### TASK DESCRIPTION
State how many lines include "scene", giving the number by itself.

### MATERIAL PROVIDED

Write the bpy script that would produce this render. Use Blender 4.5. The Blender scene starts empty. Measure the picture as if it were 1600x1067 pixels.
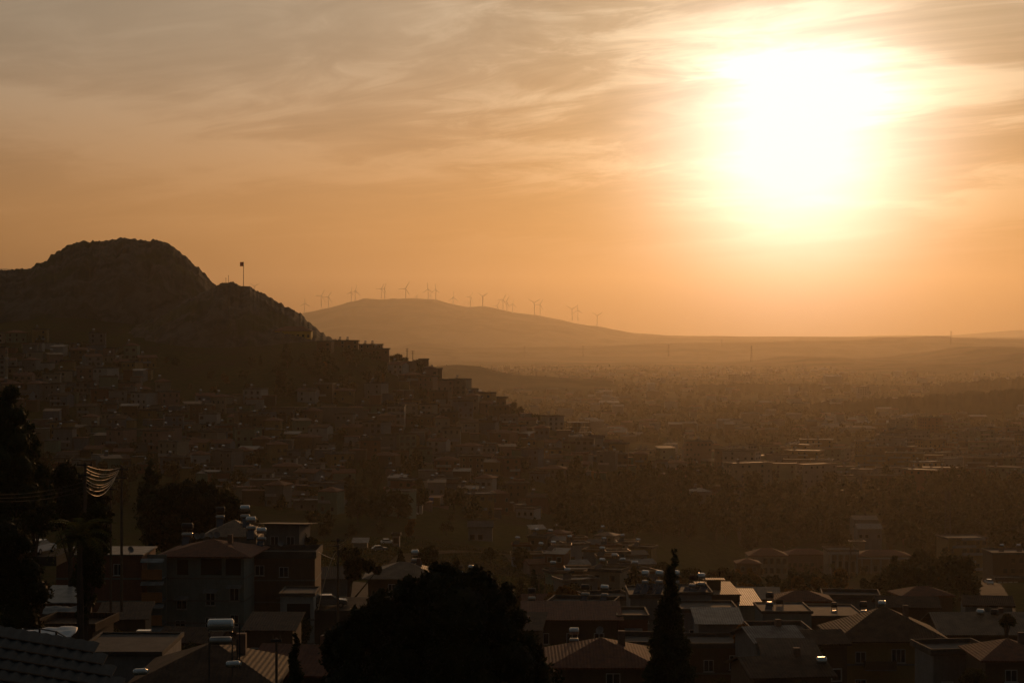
import bpy, math, random
import numpy as np
from mathutils import Vector, Matrix

S = bpy.context.scene
COL = S.collection
R = math.radians
CAMZ, FP, HY = 100.0, 3000.0, 527.0          # eye height above the plain, focal length in photo pixels, horizon row

# ---------------------------------------------------------------- camera
cam_d = bpy.data.cameras.new('camera')
cam = bpy.data.objects.new('camera', cam_d); COL.objects.link(cam)
cam.location = (0, 0, CAMZ); cam.rotation_euler = (R(90), 0, 0)
cam_d.sensor_width = 36; cam_d.lens = 36 * FP / 1600
cam_d.shift_y = -(533.5 - HY) / 1600
cam_d.clip_start = 1; cam_d.clip_end = 90000
S.camera = cam

# ---------------------------------------------------------------- world, sun, exposure
SUN_AZ, SUN_EL = math.atan((1243 - 800) / FP), math.atan((HY - 222) / FP)
sunv = Vector((math.sin(SUN_AZ) * math.cos(SUN_EL), math.cos(SUN_AZ) * math.cos(SUN_EL), math.sin(SUN_EL)))
SUN_STRENGTH = 0.92
SUN_COLOR = (1.0, 0.485, 0.18)
sd = bpy.data.lights.new('sun', 'SUN'); sd.energy = SUN_STRENGTH; sd.angle = R(0.5); sd.color = SUN_COLOR
so = bpy.data.objects.new('sun', sd); COL.objects.link(so)
so.rotation_mode = 'QUATERNION'; so.rotation_quaternion = sunv.to_track_quat('Z', 'Y'); so.location = (0, 0, 300)

S.view_settings.view_transform = 'Standard'; S.view_settings.look = 'None'
S.view_settings.exposure = 0; S.view_settings.gamma = 1; S.view_settings.use_curve_mapping = False
S.cycles.use_denoising = True
try: S.cycles.denoiser = 'OPENIMAGEDENOISE'
except Exception: pass
S.cycles.max_bounces = 6; S.cycles.diffuse_bounces = 2; S.cycles.glossy_bounces = 2
S.cycles.volume_bounces = 1; S.cycles.transparent_max_bounces = 8
S.cycles.sample_clamp_indirect = 4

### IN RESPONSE
2